Exercise requirements: The required output is a word-for-word copy of the lines from the line bearing "The Blender Python script for this scene continues." through the line bearing "bolt(tc_['FR'] - uY * .018 + uX * .006, -uY)", inclusive, and no other lines.

Dataset records:
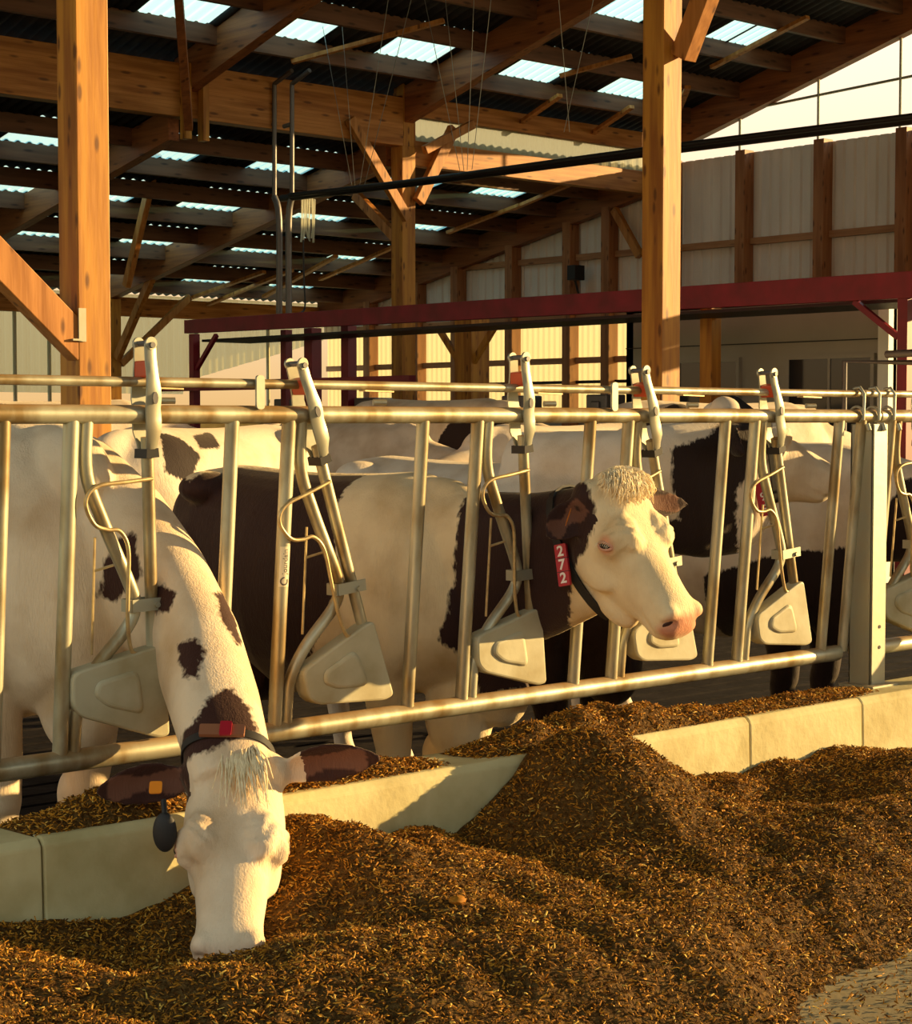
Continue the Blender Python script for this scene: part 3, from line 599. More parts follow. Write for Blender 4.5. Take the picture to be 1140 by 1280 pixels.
class Loft:
    def __init__(s): s.parts = []
    def ring_loft(s, rings, n=24):
        """ring = (centre, lateral, up, half width, top, bottom, lower width factor)"""
        vs = []; fs = []
        for c, u, w, hw, tp, bt, lf in rings:
            for k in range(n):
                a = 2 * math.pi * k / n; ca, sa = math.cos(a), math.sin(a)
                wf = 1.0 if sa > 0 else 1 - (1 - lf) * (-sa)
                vs.append(c + u * (hw * wf * math.copysign(abs(ca) ** .85, ca)) + w * ((tp if sa > 0 else bt) * abs(sa) ** .85 * (1 if sa > 0 else -1)))
        m = len(rings)
        for i in range(m - 1):
            for k in range(n): fs.append((i * n + k, i * n + (k + 1) % n, (i + 1) * n + (k + 1) % n, (i + 1) * n + k))
        vs.append(np.mean(vs[:n], axis=0)); vs.append(np.mean(vs[(m - 1) * n:m * n], axis=0)); a, c = len(vs) - 2, len(vs) - 1
        for k in range(n): fs.append((a, (k + 1) % n, k)); fs.append((c, (m - 1) * n + k, (m - 1) * n + (k + 1) % n))
        s.parts.append((vs, fs))
    def limb(s, pts, rad, sq=1.0, n=16):
        b = MB(); P = smooth_path(pts, 4); 
        rs = list(np.interp(np.linspace(0, len(pts) - 1, len(P)), range(len(pts)), rad)); b.tube(P, rs, n); s.parts.append((b.v, b.f))
    def blob(s, c, rx, ax=None, n=14):
        ax = ax or (V(1, 0, 0), V(0, 1, 0), V(0, 0, 1)); rings = []
        vs = []; fs = []
        for i in range(n + 1):
            t = math.pi * i / n
            for k in range(n):
                a = 2 * math.pi * k / n
                vs.append(c + ax[0] * rx[0] * math.sin(t) * math.cos(a) + ax[1] * rx[1] * math.sin(t) * math.sin(a) + ax[2] * rx[2] * math.cos(t))
        for i in range(n):
            for k in range(n): fs.append((i * n + k, i * n + (k + 1) % n, (i + 1) * n + (k + 1) % n, (i + 1) * n + k))
        s.parts.append((vs, fs))
    def leaf(s, base, tip, nrm, wmax, n=12, th=.013, curl=.5, prof=None):
        base, tip, nrm = map(np.array, (base, tip, nrm)); d = tip - base; L = np.linalg.norm(d); d = d / L
        w = unit(np.cross(d, nrm)); nn = np.cross(w, d); vs = []; fs = []; m = 9; rows = n
        for i in range(rows + 1):
            t = i / rows; hw = wmax * (max(.04, math.sin(math.pi * min(1, (t * .86 + .12))) ** .75)) 
            c = base + d * L * t - nn * (.02 * math.sin(math.pi * t))
            cv = curl * hw * (1 - .35 * t)
            outp = []; inp = []
            for j in range(m):
                q = -1 + 2 * j / (m - 1)
                outp.append(c + w * hw * q - nn * cv * (1 - q * q) - nn * th * .5 * (1 - q ** 4)); inp.append(c + w * hw * q * .94 - nn * cv * (1 - q * q) + nn * th * .9)
            vs += outp + inp[::-1]
        k = 2 * m
        for i in range(rows):
            for j in range(k): fs.append((i * k + j, i * k + (j + 1) % k, (i + 1) * k + (j + 1) % k, (i + 1) * k + j))
        fs.append(tuple(range(k))); fs.append(tuple(rows * k + j for j in range(k))); s.parts.append((vs, fs))
    def remesh(s, voxel):
        b = MB()
        for v, f in s.parts: b.add(v, f)
        me = bpy.data.meshes.new('tmp'); me.from_pydata(b.v, [], b.f); ob = bpy.data.objects.new('tmp', me); COL.objects.link(ob)
        md = ob.modifiers.new('r', 'REMESH'); md.mode = 'VOXEL'; md.voxel_size = voxel; md.adaptivity = 0
        dg = bpy.context.evaluated_depsgraph_get(); dg.update(); e = ob.evaluated_get(dg); m2 = e.to_mesh()
        nv = len(m2.vertices); co = np.empty(nv * 3); m2.vertices.foreach_get('co', co); co = co.reshape(-1, 3)
        npoly = len(m2.polygons); ls = np.empty(npoly, int); lt = np.empty(npoly, int); m2.polygons.foreach_get('loop_start', ls); m2.polygons.foreach_get('loop_total', lt)
        lv = np.empty(len(m2.loops), int); m2.loops.foreach_get('vertex_index', lv)
        faces = [tuple(lv[a:a + c]) for a, c in zip(ls, lt)]
        ed = np.empty(len(m2.edges) * 2, int); m2.edges.foreach_get('vertices', ed); ed = ed.reshape(-1, 2)
        e.to_mesh_clear(); bpy.data.objects.remove(ob); bpy.data.meshes.remove(me)
        return co, faces, ed
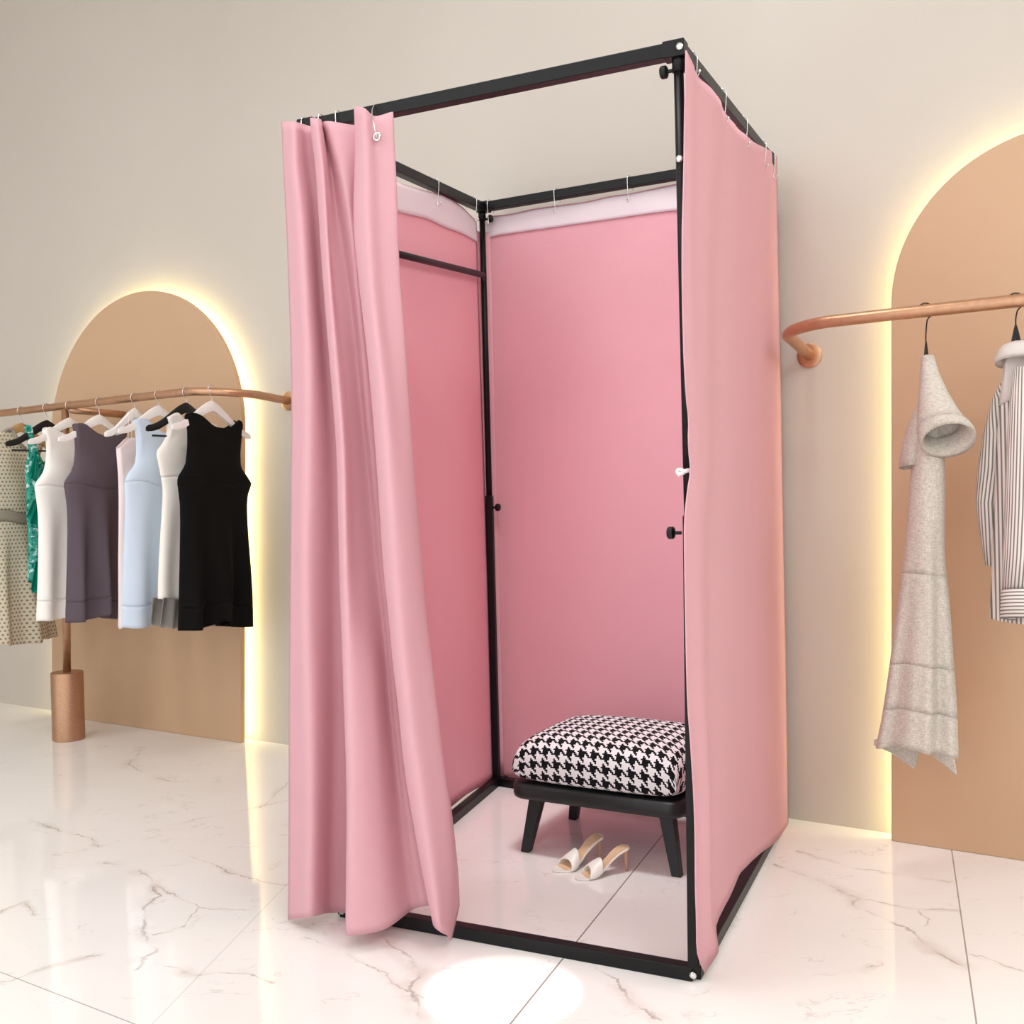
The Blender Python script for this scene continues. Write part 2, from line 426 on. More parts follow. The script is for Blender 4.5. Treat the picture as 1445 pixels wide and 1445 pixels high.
def knob(P, ax, par='FR'):
    k_ = mesh('knob', *lathe(P, [(.004, .0), (.004, .014), (.010, .015), (.0135, .018), (.0135, .027), (.011, .030), (.004, .031)], 14, ax), MT['black_plastic'], POST[par]); autosmooth(k_, 35)
def bolt(P, ax, par='FR'):
    b_ = mesh('bolt', *lathe(P, [(.0075, 0), (.0075, .0015), (.005, .004), (.002, .0045)], 14, ax), MT['steel'], POST[par]); autosmooth(b_, 35)
uX = unit(bc['FR'] - bc['FL']); uY = unit(bc['BL'] - bc['FL'])
PFR = (bc['FR'] + z0, tc_['FR']); PBL = (bc['BL'] + z0, tc_['BL'])
knob(along_y(*PFR, 98) - uX * .009, -uX); knob(along_y(*PFR, 752) - uX * .011, -uX)
knob(along_y(*PBL, 310) + uX * .009, uX, 'BL'); knob(along_y(*PBL, 716) + uX * .010, uX, 'BL'); knob(along_y(*PBL, 1098) + uX * .011, uX, 'BL')
bolt(along_y(*PFR, 226) - uY * .0105, -uY); bolt(bc['FR'] + z0 - uY * .015, -uY); bolt(bc['FL'] + z0 + uX * .005 - uY * .015, -uY, 'FL')
bolt(tc_['FR'] - uY * .018 + uX * .006, -uY)

# ---------------------------------------------------------------- curtains
def patch(name, top, bot, left, right, P, nv, mat, parent, nr=60, nc=50, wave=None, thick=.0025):
    G = coons(top, bot, left, right, nr, nc); V = []; UVs = []
    for i in range(nr):
        for j in range(nc):
            q = onpl(G[i, j, 0], G[i, j, 1], P, nv)
            if wave is not None: q = q + nv * wave(j / (nc - 1), i / (nr - 1))
            V.append(q); UVs.append((j / (nc - 1), q[2]))
    return solidify(mesh(name, V, gridfaces(nr, nc), mat, parent, True, UVs), thick)
def ring(c, nv, R, r=.0022, n=18):
    u = unit(np.cross(nv, UP)); v = np.cross(nv, u)
    pts = [A(c) + R * (math.cos(t) * u + math.sin(t) * v) for t in np.linspace(0, 2 * math.pi, n + 1)]
    return tube(pts, r, 6, False)
def eyelet(c, nv, parent):
    mesh('eyelet', *ring(c, nv, .0085, .0032), MT['steel'], parent, True, label='silver eyelet')

# front curtain gathered to the left: control folds traced down the cloth (image x by y) with their distance in front of the rail
def off(p, d): return [(x + d, y) for x, y in p]
K0 = [(398,173),(400,235),(404,300),(407,380),(411,500),(412,560),(411,700),(410,800),(409,900),(408,1000),(408,1150),(407,1298)]
K1 = [(415,173),(416,240),(424,300),(430,400),(436,500),(436,600),(434,700),(432,800),(434,900),(438,1000),(440,1150),(438,1298)]
K2 = [(430,173),(436,240),(444,300),(450,400),(458,500),(466,600),(470,700),(470,800),(470,900),(472,1000),(470,1150),(466,1290)]
K3 = [(438,165),(440,195),(446,235),(450,300),(455,380),(463,480),(470,560),(476,640),(478,740),(480,830),(483,900),(486,1000),(489,1080),(490,1150),(489,1230),(488,1318)]
K4 = [(452,165),(460,220),(465,300),(472,400),(485,500),(494,600),(499,700),(503,800),(513,880),(524,940),(530,1050),(534,1150),(538,1230),(543,1312)]
K5 = [(453,172),(460,200),(468,240),(476,300),(492,400),(502,500),(511,600),(520,700),(528,800),(540,900),(548,1000),(556,1080),(563,1150),(571,1230),(580,1284)]
K6 = [(463,170),(472,200),(482,235),(490,280),(498,340),(505,420),(513,500),(521,600),(530,700),(538,800),(549,900),(557,1000),(566,1080),(576,1150),(588,1230),(598,1280)]
K7 = [(500,150),(502,200),(501,240),(499,300),(501,340),(506,390),(513,450),(521,520),(528,600),(535,700),(541,800),(550,880),(554,930),(563,1000),(570,1080),(585,1170),(600,1250),(612,1306)]
K8 = [(513,150),(517,240),(517,300),(522,390),(532,480),(541,560),(548,660),(555,760),(562,860),(570,940),(579,1020),(590,1100),(602,1180),(613,1250),(620,1312)]
K9 = [(528,160),(535,240),(540,400),(555,520),(566,620),(575,700),(583,800),(590,900),(600,1000),(612,1090),(622,1170),(629,1250),(631,1320)]
KE = [(553,158),(555,200),(557,235),(559,280),(562,380),(570,470),(576,560),(583,660),(592,760),(600,860),(607,920),(614,980),(622,1050),(630,1110),(636,1170),(639,1240),(637,1324)]
KR = [(550,160),(554,260),(558,380),(572,560),(588,760),(603,920),(618,1050),(634,1120),(641,1180),(646,1230),(648,1276)]
CT = [(K0,172,1298,.05,.07,.09),(K1,172,1294,.085,.125,.14),(K2,176,1288,.032,.034,.034),(off(K3,7),180,1291,.03,.033,.03),
      (K3,167,1316,.06,.10,.15),(off(K3,9),167,1320,.085,.135,.175),(K4,169,1311,.06,.08,.12),(K5,174,1285,.03,.03,.03),(K6,171,1279,.06,.03,.026),
      (off(K7,7),176,1280,.025,.025,.02),(K7,153,1303,.06,.11,.11),(K8,152,1314,.09,.15,.135),(K9,164,1320,.065,.10,.09),(KE,158,1324,.045,.05,.05),(KR,162,1277,.028,.03,.0)]
nF = unit(np.cross(bc['FR'] - bc['FL'], UP));  nF = nF if nF @ (CAM - bc['FL']) > 0 else -nF
PF = (bc['FL'] + bc['FR']) / 2
curtain = thing('booth_curtain', 'pink curtain drawn aside in folds at the left of the booth opening', 'curtain', (bc['FL'][0], bc['FL'][1], 0))
V = []; UVs = []; nr = 90; sub = 8; ncols = None
fx = []
for path, yt, yb, ot, om, ob in CT: fx.append((smooth_line(path, 2), yt, yb, ot, om, ob))
for i in range(nr):
    v = i / (nr - 1); row = []
    for P_, yt, yb, ot, om, ob in fx:
        y = yt + (yb - yt) * v; x = float(np.interp(y, P_[:, 1], P_[:, 0]))
        o_ = float(np.interp(v, [0, .5, 1], [ot, om, ob]))
        row.append(onpl(x, y, PF + nF * o_, nF))
    R_ = bez(row, sub); ncols = len(R_)
    for j, q in enumerate(R_): V.append(q); UVs.append((j / ncols, q[2]))
cc = solidify(mesh('curtain_cloth', V, gridfaces(nr, ncols), MT['pink'], curtain, True, UVs), .0025)
eyelet(onpl(532, 193, PF + nF * .08, nF), nF, cc)

# the curtain that wraps the other three sides
wrap = thing('booth_curtain', 'pink curtain wrapped around the left, back and right sides of the booth', 'curtain', (cen[0], cen[1], 0))
def outn(a, b):
    nv = unit(np.cross(bc[b] - bc[a], UP)); return nv if nv @ (cen - bc[a]) < 0 else -nv
nR, nB, nL = outn('FR', 'BR'), outn('BL', 'BR'), outn('FL', 'BL')
PR, PB, PL = bc['FR'] + nR * .024, bc['BL'] + nB * .026, bc['BL'] + nL * .026
r_top = [(968,71),(971,78),(977,94),(987,109),(999,120),(1008,133),(1017,143),(1020,154),(1029,167),(1036,175),(1040,182),(1053,191),(1063,201),(1086,212),(1096,220)]
r_left = [(968,71),(966,160),(965,240),(962,350),(964,480),(968,560),(972,592),(971,620),(973,650),(975,664),(971,685),(967,720),(965.5,745),(966,780),(967,850),(968.5,930),(970.5,1000),(974,1040),(976,1075),(979,1120),(981,1180),(981,1250),(983,1300),(983,1340),(988,1360),(995,1373)]
r_right = [(1096,220),(1097,300),(1099,420),(1102,560),(1104,700),(1107,850),(1109,960),(1111,1080),(1112,1160)]
r_bot = [(995,1373),(999,1362),(1003,1345),(1009,1307),(1021,1277),(1036,1249),(1044,1232),(1060,1216),(1075,1204),(1090,1194),(1100,1185),(1108,1172),(1112,1160)]
def wvR(s, v): return .006 * math.sin(9 * s + 2 * v) * sm(v * 3) + .004 * math.sin(21 * s + 5 * v) * (1 - s) + .012 * v * math.sin(4.2 * s + 1)
_wr = wvR
def wvR(s, v): return _wr(s, v) * sm(s / .15) * (1 - s ** 3)
rpan = patch('right_panel', smooth_line(r_top, 1), r_bot, smooth_line(r_left, 1), r_right, PR, nR, MT['pink'], wrap, 90, 60, wvR)
def lerp2(a, b, k): return (a[0] + (b[0] - a[0]) * k, a[1] + (b[1] - a[1]) * k)
# left side (seen from inside), running from behind the front curtain to the rear post
l_top = [(470,210),(520,232),(560,257),(585,265),(604,270),(630,277),(650,290),(662,302),(672,312)]
l_bot = [(520,1240),(545,1222),(600,1176),(632,1142),(640,1134),(648,1125),(655,1119),(668,1111),(680,1107),(696,1104)]
l_left = [(470,210),(520,1240)]; l_right = [(672,312),(680,600),(689,860),(696,1104)]
def wvL(s, v): return .01 * math.sin(11 * s + 1.5) * sm(v * 2) - .006 * sm(v) 
lpan = patch('left_panel', smooth_line(l_top, 1), smooth_line(l_bot, 1), l_left, l_right, PL, nL, MT['pink_in'], wrap, 60, 60, wvL)
b_top = [(676,322),(686,306),(694,304),(720,302),(752,294),(786,290),(830,285),(862,277),(890,274),(925,266),(957,259),(1000,252),(1050,244),(1084,239)]
b_bot = [(696,1103),(720,1102),(745,1106),(800,1116),(900,1128),(1000,1142),(1096,1156)]
b_left = [(676,322),(683,600),(691,860),(696,1103)]; b_right = [(1084,239),(1096,1156)]
def wvB(s, v): return .012 * math.sin(8 * s + .6 + .8 * v) * (.4 + .6 * sm(v * 2))
bpan = patch('back_panel', smooth_line(b_top, 1), smooth_line(b_bot, 1), b_left, b_right, PB, nB, MT['pink_in'], wrap, 60, 80, wvB)
# rounded corner strip joining left and back behind the post
cs = []
cor = bc['BL'] + nL * .026 + nB * .026
ztop = onpl(676, 330, PB, nB)[2]; zb = .03
nrc = 30; V = []; UVs = []
eL = onpl(672, 312, PL, nL); 
pa1 = bc['BL'] + nL * .026 - uY * .02; pb1 = bc['BL'] + nB * .026 + uX * .015
for i in range(nrc):
    z = ztop + (zb - ztop) * i / (nrc - 1)
    for j in range(9):
        t = j / 8; q = (1 - t) ** 2 * pa1 + 2 * t * (1 - t) * cor + t * t * pb1; lean_ = (tc_['BL'] - bc['BL']) * z / tc_['BL'][2]
        V.append(A([q[0] + lean_[0], q[1] + lean_[1], z])); UVs.append((t, z))
solidify(mesh('corner_panel', V, gridfaces(nrc, 9), MT['pink_in'], wrap, True, UVs), .0025)
# pale lining band along the top of left and back, seen from inside
lb_bot = [(470,252),(520,281),(560,298),(582,304),(604,308),(625,320),(655,330),(674,342)]
patch('header_band', [(x, y + 2) for x, y in smooth_line(l_top, 1)], smooth_line(lb_bot, 1), [(470,210),(470,252)], [(672,314),(674,342)], PL - nL * .006, nL, MT['pale_pink'], lpan, 8, 60, lambda s, v: .01 * math.sin(11 * s + 1.5) * .0).__setitem__('label', 'pale pink lining band along the left top edge')
bb_bot = [(676,345),(684,342),(690,334),(705,331),(740,326),(800,318),(860,310),(920,301),(960,296),(1050,286),(1084,281)]
patch('header_band', [(x, y + 2) for x, y in smooth_line(b_top, 1)], smooth_line(bb_bot, 1), [(676,324),(676,345)], [(1084,241),(1084,281)], PB - nB * .007, nB, MT['pale_pink'], bpan, 8, 80, lambda s, v: .012 * math.sin(8 * s + .6) * .4).__setitem__('label', 'pale pink lining band along the back top edge')
# white ribbon tie on the right panel's front edge
tpos = lambda x, y: onpl(x, y, bc['FR'] - nF * -.02, nF)
acc = Acc()
acc.add(*tube(bez([tpos(975, 664) - nF * .015, tpos(970, 664), tpos(966, 666)], 5), [.0045] * 10 + [.003], 8))
acc.add(*tube(bez([tpos(966, 666), tpos(962, 663), tpos(957, 663), tpos(956, 667), tpos(960, 669), tpos(966, 666)], 4), .0042, 8))
acc.add(*tube(bez([tpos(965, 666), tpos(961, 669), tpos(957, 672)], 4), .0028, 8))
mesh('ribbon_tie', acc.V, acc.F, MT['ribbon'], rpan, True, label='white knotted ribbon tie')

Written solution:
The Blender Python script for this scene continues. Write part 2, from line 426 on. More parts follow. The script is for Blender 4.5. Treat the picture as 1445 pixels wide and 1445 pixels high.
def knob(P, ax, par='FR'):
    k_ = mesh('knob', *lathe(P, [(.004, .0), (.004, .014), (.010, .015), (.0135, .018), (.0135, .027), (.011, .030), (.004, .031)], 14, ax), MT['black_plastic'], POST[par]); autosmooth(k_, 35)
def bolt(P, ax, par='FR'):
    b_ = mesh('bolt', *lathe(P, [(.0075, 0), (.0075, .0015), (.005, .004), (.002, .0045)], 14, ax), MT['steel'], POST[par]); autosmooth(b_, 35)
uX = unit(bc['FR'] - bc['FL']); uY = unit(bc['BL'] - bc['FL'])
PFR = (bc['FR'] + z0, tc_['FR']); PBL = (bc['BL'] + z0, tc_['BL'])
knob(along_y(*PFR, 98) - uX * .009, -uX); knob(along_y(*PFR, 752) - uX * .011, -uX)
knob(along_y(*PBL, 310) + uX * .009, uX, 'BL'); knob(along_y(*PBL, 716) + uX * .010, uX, 'BL'); knob(along_y(*PBL, 1098) + uX * .011, uX, 'BL')
bolt(along_y(*PFR, 226) - uY * .0105, -uY); bolt(bc['FR'] + z0 - uY * .015, -uY); bolt(bc['FL'] + z0 + uX * .005 - uY * .015, -uY, 'FL')
bolt(tc_['FR'] - uY * .018 + uX * .006, -uY)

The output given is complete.